This might be the strangest crypto story of the year. Scammers are impersonating Iranian military officials, contacting cargo ships stranded near the Strait of Hormuz, and demanding Bitcoin or USDT in exchange for safe passage through one of the most dangerous waterways on earth. At least one ship appears to have paid. It was fired on anyway.
Shipowners are receiving fraudulent messages from scammers posing as Iranian authorities and demanding Bitcoin or USDT payments for safe passage through the Strait of Hormuz, according to Greek risk management firm Marisks.
The strait has been effectively closed since late February, when the US and Israel began military operations against Iran. Roughly 20,000 oil tankers and freighters are currently stuck in the Gulf with nowhere to go. The captains of those ships are desperate, isolated, and running out of options. That makes them perfect targets.
How the Scam Works
The messages are designed to look official. They reference Iranian security services, ask for vessel documentation, and use formal language that sounds like it could come from a government authority. The goal is to convince a ship’s captain or owner that they can buy their way through the blockade with crypto.

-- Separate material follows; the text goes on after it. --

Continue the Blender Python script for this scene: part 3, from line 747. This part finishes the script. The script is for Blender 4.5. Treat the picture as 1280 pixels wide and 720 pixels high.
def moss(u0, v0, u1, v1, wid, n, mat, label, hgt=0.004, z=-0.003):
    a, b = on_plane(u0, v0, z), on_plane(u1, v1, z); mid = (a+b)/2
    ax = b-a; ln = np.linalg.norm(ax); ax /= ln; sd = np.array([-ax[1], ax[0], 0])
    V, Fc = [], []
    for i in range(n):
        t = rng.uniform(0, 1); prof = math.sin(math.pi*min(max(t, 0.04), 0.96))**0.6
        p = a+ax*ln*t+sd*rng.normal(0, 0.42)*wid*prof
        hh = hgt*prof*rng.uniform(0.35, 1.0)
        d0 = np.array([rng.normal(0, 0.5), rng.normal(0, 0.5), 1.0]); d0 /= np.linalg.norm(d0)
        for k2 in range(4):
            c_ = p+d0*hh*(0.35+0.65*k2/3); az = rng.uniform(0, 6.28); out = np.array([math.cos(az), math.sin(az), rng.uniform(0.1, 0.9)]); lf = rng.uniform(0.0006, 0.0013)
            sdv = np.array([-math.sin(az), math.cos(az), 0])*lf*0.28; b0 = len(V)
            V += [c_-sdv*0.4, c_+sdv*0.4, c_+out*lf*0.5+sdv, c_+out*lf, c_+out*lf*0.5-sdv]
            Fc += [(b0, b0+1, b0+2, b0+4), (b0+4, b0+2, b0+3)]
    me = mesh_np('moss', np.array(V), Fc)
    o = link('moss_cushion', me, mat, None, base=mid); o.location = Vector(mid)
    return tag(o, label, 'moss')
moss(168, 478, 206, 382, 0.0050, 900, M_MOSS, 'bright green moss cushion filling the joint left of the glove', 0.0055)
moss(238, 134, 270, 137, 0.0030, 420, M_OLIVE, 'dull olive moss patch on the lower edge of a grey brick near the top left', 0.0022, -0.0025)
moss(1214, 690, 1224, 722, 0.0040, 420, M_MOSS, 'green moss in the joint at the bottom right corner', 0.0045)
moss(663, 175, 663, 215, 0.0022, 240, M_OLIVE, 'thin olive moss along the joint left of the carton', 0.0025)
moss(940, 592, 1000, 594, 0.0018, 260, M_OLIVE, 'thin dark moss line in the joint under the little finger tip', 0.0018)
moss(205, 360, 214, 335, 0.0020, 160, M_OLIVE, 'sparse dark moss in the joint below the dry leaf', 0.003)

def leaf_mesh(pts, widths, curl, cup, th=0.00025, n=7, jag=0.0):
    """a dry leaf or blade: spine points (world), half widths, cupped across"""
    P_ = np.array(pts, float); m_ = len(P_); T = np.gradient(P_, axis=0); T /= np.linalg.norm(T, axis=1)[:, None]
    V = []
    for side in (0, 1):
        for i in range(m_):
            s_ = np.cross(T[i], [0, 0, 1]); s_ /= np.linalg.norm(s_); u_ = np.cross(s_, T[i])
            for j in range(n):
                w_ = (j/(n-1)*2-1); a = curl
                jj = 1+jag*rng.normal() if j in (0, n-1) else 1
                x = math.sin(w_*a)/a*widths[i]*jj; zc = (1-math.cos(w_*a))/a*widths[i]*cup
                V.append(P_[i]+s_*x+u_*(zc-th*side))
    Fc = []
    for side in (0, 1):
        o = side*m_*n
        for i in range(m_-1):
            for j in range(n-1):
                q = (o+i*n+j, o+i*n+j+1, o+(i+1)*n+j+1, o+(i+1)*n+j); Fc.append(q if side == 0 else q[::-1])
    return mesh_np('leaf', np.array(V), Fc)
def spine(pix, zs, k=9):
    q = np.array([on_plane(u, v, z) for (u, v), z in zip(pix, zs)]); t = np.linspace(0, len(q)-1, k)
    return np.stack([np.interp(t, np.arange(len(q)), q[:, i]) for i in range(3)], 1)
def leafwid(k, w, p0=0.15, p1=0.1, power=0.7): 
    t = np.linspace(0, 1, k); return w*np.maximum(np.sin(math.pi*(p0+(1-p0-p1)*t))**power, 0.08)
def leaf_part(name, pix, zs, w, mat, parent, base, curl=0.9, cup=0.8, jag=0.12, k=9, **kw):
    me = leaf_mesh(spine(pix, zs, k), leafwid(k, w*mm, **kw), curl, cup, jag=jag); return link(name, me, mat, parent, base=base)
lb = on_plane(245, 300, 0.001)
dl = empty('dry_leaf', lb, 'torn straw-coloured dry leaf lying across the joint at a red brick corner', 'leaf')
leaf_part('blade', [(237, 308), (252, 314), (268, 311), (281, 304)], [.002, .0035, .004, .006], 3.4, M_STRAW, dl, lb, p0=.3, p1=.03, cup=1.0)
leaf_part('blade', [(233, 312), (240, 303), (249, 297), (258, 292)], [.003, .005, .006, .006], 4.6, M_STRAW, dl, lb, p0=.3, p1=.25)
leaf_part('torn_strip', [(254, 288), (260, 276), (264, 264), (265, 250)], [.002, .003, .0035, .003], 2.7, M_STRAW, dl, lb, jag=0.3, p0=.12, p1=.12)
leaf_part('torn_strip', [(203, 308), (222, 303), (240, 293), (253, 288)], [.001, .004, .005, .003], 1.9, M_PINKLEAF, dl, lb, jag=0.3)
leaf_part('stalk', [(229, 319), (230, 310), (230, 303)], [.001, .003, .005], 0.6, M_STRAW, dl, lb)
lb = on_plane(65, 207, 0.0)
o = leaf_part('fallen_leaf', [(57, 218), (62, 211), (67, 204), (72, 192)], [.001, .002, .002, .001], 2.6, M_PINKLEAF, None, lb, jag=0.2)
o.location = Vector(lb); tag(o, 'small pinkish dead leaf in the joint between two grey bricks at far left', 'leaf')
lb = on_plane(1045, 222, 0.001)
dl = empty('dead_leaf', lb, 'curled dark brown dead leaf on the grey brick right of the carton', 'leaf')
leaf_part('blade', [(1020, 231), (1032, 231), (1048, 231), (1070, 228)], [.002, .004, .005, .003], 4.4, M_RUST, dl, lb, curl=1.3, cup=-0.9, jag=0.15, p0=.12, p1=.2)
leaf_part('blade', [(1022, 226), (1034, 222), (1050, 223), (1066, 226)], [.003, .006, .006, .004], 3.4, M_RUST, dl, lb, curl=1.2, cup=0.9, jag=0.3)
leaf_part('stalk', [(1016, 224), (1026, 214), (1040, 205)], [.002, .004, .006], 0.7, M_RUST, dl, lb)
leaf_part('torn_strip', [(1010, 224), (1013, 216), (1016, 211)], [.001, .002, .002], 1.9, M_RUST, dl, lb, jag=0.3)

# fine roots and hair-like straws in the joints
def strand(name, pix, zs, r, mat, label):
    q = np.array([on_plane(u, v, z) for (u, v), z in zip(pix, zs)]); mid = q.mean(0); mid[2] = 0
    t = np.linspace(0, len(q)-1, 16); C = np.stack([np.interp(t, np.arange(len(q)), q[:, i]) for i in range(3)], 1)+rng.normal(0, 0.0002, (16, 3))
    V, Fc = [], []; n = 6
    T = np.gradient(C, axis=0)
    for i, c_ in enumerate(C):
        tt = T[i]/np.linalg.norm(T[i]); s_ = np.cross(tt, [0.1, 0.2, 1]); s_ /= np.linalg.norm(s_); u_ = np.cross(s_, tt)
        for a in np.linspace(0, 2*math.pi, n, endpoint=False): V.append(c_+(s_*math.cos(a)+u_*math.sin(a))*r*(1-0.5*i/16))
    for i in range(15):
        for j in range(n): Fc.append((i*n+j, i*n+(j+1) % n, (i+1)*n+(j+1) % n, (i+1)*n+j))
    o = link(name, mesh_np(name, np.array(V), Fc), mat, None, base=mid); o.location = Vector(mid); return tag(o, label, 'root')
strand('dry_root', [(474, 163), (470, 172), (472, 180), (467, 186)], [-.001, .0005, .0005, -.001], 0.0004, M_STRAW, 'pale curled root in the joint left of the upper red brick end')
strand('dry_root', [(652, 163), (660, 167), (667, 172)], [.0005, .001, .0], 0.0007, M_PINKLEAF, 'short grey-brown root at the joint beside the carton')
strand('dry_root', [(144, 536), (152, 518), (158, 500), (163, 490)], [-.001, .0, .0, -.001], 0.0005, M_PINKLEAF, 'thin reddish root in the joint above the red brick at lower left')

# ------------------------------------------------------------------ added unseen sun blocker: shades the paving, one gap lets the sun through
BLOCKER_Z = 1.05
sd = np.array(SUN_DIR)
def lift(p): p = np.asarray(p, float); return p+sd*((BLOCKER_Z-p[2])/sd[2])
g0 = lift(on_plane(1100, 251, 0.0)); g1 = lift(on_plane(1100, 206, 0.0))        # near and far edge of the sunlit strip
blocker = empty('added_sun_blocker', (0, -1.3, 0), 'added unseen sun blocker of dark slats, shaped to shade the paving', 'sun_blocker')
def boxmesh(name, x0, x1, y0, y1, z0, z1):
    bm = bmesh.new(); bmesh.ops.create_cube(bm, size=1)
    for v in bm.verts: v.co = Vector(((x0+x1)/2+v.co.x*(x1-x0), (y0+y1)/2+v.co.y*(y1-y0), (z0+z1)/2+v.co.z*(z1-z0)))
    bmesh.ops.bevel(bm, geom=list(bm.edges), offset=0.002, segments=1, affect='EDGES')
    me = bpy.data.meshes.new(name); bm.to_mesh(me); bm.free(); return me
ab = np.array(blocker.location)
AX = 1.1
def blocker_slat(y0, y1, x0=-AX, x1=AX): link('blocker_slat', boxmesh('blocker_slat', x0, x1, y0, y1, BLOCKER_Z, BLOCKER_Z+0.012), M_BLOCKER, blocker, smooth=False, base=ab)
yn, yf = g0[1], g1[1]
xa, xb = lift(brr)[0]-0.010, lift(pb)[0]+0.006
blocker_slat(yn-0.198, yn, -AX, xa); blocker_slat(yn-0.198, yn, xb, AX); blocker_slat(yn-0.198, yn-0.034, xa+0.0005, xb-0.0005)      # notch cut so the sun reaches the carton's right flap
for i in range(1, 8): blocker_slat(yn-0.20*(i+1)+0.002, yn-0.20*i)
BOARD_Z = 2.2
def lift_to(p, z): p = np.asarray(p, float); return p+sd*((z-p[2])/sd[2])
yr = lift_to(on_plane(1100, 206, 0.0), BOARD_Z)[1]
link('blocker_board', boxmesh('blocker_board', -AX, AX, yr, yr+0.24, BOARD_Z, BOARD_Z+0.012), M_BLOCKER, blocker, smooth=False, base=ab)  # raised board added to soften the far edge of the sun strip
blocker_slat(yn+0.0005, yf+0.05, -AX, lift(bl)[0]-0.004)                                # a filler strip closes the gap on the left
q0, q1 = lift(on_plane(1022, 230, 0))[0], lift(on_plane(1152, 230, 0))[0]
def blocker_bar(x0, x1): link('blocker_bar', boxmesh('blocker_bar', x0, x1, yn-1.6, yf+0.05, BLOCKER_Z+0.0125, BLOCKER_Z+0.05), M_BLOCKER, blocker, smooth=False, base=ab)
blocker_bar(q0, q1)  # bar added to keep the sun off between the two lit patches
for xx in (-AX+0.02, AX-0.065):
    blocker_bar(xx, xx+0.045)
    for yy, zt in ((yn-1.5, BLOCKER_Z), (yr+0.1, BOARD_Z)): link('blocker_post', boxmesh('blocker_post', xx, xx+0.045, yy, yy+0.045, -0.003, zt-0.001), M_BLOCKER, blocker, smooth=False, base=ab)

“After providing the documents and assessing your eligibility by the Iranian Security Services, we will be able to determine the fee to be paid in cryptocurrency (BTC or USDT). Only then will your vessel be able to transit the strait unimpeded at the pre-agreed time,” said the fraudulent message cited by Marisks.
The reason the scammers ask for crypto specifically is obvious. Bitcoin and USDT transactions are harder to reverse than wire transfers, and they do not require the sender to go through a bank that might flag the payment as suspicious. For someone sitting on a ship in the middle of the Gulf with limited communication and mounting pressure from cargo owners, the promise of a clear path through the strait can override the usual red flags.
At Least One Ship Fell for It
Marisks said it believed at least one ship fell victim to the scam and was fired upon while trying to pass through the strait over the weekend.
Think about that for a moment. A ship’s crew paid crypto to someone they believed was an Iranian official, attempted to transit the strait based on that “clearance,” and was met with gunfire. The payment bought nothing. The crew was put in danger. And the scammers walked away with the crypto.
On April 18, when Iran briefly reopened the strait for passage subject to inspections, at least two vessels, including a tanker, reported coming under fire from Iranian patrol boats and were forced to turn back. Marisks said one of those vessels appeared to have fallen victim to the fraud before attempting to transit.
Why This Scam Is So Effective
What makes this scam particularly dangerous is that it is not entirely fiction. Iran has actually floated the idea of charging crypto tolls for passage through the strait. The Financial Times reported on April 8 that Tehran is seeking up to $2 million per tanker in fees, with payments allowed in cryptocurrency, including Bitcoin.
That real proposal gives the fake messages a layer of credibility. If you are a shipping captain who has heard that Iran is accepting crypto for passage, and you receive an official-looking message asking for exactly that, the line between real and fake becomes blurry. The scammers are riding on the back of a genuine policy proposal to make their fraud more convincing.
TRM Labs told Decrypt that no on-chain data indicating crypto was being used for Hormuz transit fees has been seen. In this case, the lack of on-chain evidence has not made the threat any less real for stranded vessels.
So Iran talks about crypto tolls. Scammers copy the playbook. Ships pay. And nobody can tell whether the payment went to a government official or a criminal in a basement somewhere. That ambiguity is what makes the whole thing work.
The Sanctions Problem
Even if a ship captain paid what they thought was a legitimate Iranian toll rather than a scam, they would still have a problem. “Whether the recipient is genuinely Iranian or not, the intent to transact with a sanctioned regime is present,” said Xue Yin Peh, head of investigative strategy at on-chain intelligence firm Chainalysis.
Under US sanctions, sending crypto to an Iranian entity, even unknowingly, can trigger legal liability. OFAC does not care whether you thought you were paying a legitimate fee or a scam. The act of sending Bitcoin to a wallet associated with a sanctioned party is the violation. That puts shipping companies in an impossible position: they cannot transit the strait without clearance, they cannot tell real clearance from fake, and attempting to pay either way could land them in legal trouble.
Shipping companies should run blockchain intelligence checks on any wallet before transferring funds and consult sanctions experts before acting on any payment demand.
What This Says About Crypto in 2026
A year ago, the idea that cargo ships would be paying Bitcoin ransoms to transit a military blockade would have sounded like the plot of a bad thriller. Today it is a Reuters headline. The Hormuz scam is a reminder that crypto does not exist in a vacuum. It goes wherever money goes, and right now money is going to some very dark places.
For the 20,000 vessels stuck in the Gulf and the crews aboard them, the danger is not theoretical. Every fake message that lands in a captain’s inbox adds another layer of risk to an already terrifying situation. And somewhere out there, scammers are counting their Bitcoin and waiting for the next desperate ship to take the bait.